> What is expected
Return all lines from the listing below in which the string "panelmat" occurs.
--- start of Data provided ---
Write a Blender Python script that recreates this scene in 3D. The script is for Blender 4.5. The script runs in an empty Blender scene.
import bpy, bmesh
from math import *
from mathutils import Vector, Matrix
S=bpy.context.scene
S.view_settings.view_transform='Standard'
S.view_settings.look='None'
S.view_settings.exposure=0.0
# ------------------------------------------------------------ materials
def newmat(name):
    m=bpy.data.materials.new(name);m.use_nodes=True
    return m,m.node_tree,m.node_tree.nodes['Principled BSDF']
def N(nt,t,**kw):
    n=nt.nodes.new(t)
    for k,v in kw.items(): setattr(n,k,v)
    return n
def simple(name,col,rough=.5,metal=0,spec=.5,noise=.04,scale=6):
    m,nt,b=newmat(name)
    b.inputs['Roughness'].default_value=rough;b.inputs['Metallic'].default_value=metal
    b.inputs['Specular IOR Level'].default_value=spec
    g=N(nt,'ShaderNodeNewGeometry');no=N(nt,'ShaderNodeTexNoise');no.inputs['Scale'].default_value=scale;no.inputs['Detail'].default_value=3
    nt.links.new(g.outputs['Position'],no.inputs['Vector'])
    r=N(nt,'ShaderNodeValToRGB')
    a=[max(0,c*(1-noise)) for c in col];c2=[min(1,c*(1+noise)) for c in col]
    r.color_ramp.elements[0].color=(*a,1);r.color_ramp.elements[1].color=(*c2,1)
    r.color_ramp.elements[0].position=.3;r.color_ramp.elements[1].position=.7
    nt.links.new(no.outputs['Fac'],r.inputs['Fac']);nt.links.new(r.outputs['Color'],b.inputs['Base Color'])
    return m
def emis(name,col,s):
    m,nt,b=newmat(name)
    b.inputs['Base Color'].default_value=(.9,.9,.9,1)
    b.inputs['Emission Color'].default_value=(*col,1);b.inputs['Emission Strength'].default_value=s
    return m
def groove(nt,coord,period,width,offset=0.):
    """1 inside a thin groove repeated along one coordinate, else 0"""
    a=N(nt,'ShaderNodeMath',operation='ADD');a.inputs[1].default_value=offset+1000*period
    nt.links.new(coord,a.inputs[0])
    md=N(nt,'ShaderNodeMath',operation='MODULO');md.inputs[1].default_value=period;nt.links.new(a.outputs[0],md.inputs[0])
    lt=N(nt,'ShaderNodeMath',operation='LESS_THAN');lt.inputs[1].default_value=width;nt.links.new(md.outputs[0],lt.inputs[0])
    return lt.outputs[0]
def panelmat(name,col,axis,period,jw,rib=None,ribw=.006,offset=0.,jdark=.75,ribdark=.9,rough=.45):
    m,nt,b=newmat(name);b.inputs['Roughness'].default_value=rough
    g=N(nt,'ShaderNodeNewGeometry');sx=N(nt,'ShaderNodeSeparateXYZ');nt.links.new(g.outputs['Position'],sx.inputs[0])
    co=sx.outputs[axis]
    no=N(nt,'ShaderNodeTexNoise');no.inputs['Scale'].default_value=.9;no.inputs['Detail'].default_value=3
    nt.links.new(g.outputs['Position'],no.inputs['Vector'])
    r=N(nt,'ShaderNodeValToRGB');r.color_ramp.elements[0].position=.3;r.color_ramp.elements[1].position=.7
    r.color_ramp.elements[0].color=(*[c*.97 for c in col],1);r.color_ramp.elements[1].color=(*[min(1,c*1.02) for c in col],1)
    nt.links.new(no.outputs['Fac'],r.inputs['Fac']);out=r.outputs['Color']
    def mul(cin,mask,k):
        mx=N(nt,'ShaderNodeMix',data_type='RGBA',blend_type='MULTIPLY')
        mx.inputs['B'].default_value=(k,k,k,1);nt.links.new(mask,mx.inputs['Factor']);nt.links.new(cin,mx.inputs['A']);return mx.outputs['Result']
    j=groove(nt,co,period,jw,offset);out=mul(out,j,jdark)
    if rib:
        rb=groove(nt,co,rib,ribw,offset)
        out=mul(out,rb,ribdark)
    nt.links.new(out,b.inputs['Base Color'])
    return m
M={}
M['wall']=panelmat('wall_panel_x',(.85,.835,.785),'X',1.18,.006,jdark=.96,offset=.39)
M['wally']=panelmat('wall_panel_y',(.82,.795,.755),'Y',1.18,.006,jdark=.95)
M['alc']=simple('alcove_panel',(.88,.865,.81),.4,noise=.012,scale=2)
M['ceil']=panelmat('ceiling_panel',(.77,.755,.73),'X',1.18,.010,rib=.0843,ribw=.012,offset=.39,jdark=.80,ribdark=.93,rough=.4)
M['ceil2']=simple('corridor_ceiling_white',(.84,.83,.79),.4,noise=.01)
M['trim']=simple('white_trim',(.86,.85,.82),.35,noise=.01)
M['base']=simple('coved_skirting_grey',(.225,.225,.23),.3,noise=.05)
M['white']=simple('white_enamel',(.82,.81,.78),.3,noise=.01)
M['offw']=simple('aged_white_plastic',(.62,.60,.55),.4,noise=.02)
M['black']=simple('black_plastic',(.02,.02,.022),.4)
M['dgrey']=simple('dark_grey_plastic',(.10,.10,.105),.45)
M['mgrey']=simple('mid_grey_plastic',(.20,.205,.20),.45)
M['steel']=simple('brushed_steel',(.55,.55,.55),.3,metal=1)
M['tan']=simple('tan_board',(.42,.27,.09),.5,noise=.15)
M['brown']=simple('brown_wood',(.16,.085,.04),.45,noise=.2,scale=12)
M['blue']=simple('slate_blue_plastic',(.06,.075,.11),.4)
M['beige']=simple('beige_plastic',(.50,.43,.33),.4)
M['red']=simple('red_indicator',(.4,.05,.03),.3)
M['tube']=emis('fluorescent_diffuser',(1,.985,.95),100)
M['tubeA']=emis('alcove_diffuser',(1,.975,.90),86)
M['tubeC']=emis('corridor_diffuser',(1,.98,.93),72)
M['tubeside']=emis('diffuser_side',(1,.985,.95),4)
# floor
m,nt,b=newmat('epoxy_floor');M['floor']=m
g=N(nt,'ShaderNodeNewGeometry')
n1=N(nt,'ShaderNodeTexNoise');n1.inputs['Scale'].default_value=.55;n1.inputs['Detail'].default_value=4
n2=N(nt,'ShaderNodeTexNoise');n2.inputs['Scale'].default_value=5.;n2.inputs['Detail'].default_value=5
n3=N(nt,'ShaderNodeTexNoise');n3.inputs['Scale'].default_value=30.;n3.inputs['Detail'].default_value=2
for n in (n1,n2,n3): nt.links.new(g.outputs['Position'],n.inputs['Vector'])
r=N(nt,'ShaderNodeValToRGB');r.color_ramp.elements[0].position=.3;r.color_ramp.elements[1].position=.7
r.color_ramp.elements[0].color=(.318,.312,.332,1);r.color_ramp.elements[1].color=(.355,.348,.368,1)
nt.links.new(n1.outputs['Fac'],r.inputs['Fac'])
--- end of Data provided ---
> Task solution
def panelmat(name,col,axis,period,jw,rib=None,ribw=.006,offset=0.,jdark=.75,ribdark=.9,rough=.45):
M['wall']=panelmat('wall_panel_x',(.85,.835,.785),'X',1.18,.006,jdark=.96,offset=.39)
M['wally']=panelmat('wall_panel_y',(.82,.795,.755),'Y',1.18,.006,jdark=.95)
M['ceil']=panelmat('ceiling_panel',(.77,.755,.73),'X',1.18,.010,rib=.0843,ribw=.012,offset=.39,jdark=.80,ribdark=.93,rough=.4)